Nonimmigrants, whose annual admissions to the United States sometimes exceed ten million, constitute a major classification in the study of immigration law. Most of them, coming as tourists or in connection with business, are important to the economy of the United States; others as students, artists, researchers or teachers, participate in the academic, cultural and scientific activities that are essential to the country's vitality. Nonimmigrants are numerically limited in the H-1B and H-2B categories; they can usually overcome, more easily than the immigrant, any qualitative ground of exclusion; and are likely to be able to obtain their visas in hours or days rather than the years usually faced by immigrants.

Unlike the lawful immigrant, however, who is admitted to the United States for permanent residence (green card), the nonimmigrant may remain only for the duration of an authorized stay and engage only in those activities that are compatible with the specific nonimmigrant status given on admission. The nonimmigrant whose employment or other activities exceed the bounds of that status, or who fails to depart on time, is deportable for having “failed to maintain the nonimmigrant status in which the alien was admitted. ...”

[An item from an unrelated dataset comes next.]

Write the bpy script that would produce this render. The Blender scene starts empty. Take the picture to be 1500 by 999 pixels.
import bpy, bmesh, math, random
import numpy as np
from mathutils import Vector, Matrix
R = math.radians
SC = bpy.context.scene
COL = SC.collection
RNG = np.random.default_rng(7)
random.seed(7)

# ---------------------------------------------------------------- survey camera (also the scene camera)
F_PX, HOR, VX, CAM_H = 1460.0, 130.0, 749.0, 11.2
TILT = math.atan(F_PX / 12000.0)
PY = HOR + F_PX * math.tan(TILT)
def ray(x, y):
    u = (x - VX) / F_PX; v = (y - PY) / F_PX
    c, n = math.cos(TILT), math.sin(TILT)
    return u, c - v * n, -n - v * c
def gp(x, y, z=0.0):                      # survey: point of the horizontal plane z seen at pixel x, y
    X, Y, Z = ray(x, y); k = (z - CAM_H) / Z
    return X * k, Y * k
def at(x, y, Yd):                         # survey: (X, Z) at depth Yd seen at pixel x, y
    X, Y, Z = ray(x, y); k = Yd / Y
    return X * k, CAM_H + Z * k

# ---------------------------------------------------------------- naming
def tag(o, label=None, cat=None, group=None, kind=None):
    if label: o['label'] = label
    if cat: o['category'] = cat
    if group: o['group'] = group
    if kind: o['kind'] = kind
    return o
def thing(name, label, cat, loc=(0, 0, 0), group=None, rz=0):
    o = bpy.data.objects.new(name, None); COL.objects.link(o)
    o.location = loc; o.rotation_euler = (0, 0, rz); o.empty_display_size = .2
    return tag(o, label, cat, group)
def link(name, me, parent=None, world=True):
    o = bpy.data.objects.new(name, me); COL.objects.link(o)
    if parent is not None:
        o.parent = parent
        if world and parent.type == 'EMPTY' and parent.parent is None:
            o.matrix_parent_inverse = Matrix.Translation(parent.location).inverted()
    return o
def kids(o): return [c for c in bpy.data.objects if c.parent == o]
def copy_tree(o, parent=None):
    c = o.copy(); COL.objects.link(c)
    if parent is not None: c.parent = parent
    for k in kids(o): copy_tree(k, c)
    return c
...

While no single classification may offer all of the advantages of lawful permanent residence, nonimmigrant status is sometimes otherwise preferable. Apart from the relative speed and informality of securing a nonimmigrant status, it may adequately suit an alien's needs, it obviates selective service liability (military service), and it may cost less in taxes. Which nonimmigrant class to choose, when the alien qualifies for more than one, may involve tax considerations, ease of proof, time constraints, and other factors.